Do tego zdarzenia doszło we wtorek 6 października w Radomsku.
- Na ul. Narutowicza, 58-letni kierujący VV Polo skręcając w ul. Kraszewskiego, uderzył w stojącego na skrzyżowaniu i oczekującego na włączenie się do ruchu opla. Po zderzeniu kierowca VW zatrzymał się, wysadził pasażera, a sam uciekł samochodem z miejsca kolizji. Pasażer również próbował uciekać pieszo, ale został ujęty przez pokrzywdzonego i przypadkowego świadka – relacjonują policjanci z KPP Radomsko.

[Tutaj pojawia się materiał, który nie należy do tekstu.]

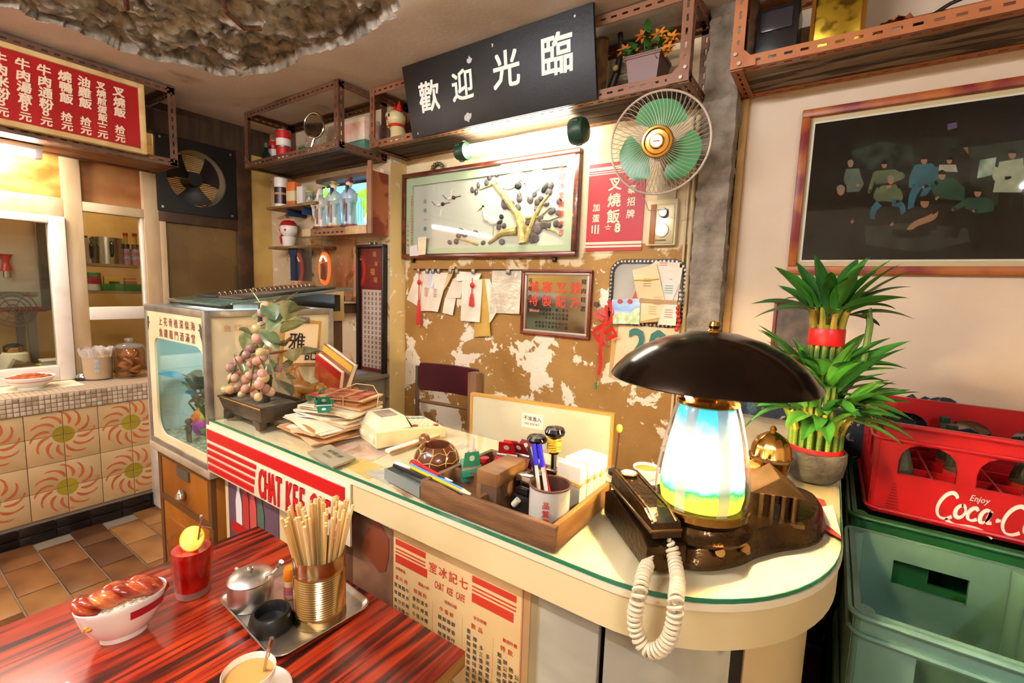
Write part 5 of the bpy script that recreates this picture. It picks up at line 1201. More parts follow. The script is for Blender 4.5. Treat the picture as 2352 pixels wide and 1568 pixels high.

Powiadomieni o zdarzeniu funkcjonariusze ujawnili VW biorącego udział w zdarzeniu zaparkowanego w odległości około 2 km od miejsca kolizji. Pootwierany pojazd bez kierowcy zaparkowany był na miejscu dla osób niepełnosprawnych.
Około 2 godzin po zdarzeniu policjant w czasie wolnym od służby mający wiedzę o tej kolizji idąc ulicą w Radomsku zauważył mężczyznę odpowiadającego rysopisowi sprawcy.
- Okazało się, że jest to poszukiwany pijany sprawca kolizji. Uniemożliwił mu oddalenie się i przekazał go w ręce kolegów z komendy. 58-latek trafił do policyjnego aresztu. Pobrano mu krew do badania na zawartość alkoholu w celu ustalenia stanu trzeźwości w chwili zdarzenia. Po wytrzeźwieniu zostaną mu przedstawione zarzuty kierowania pojazdem będąc w stanie nietrzeźwości, spowodowania kolizji oraz parkowania w miejscu niedozwolonym – dodają funkcjonariusze.
Sprawcy grozi kara do 2 lat pozbawienia wolności, grzywny i sądowy zakaz kierowania pojazdami mechanicznymi.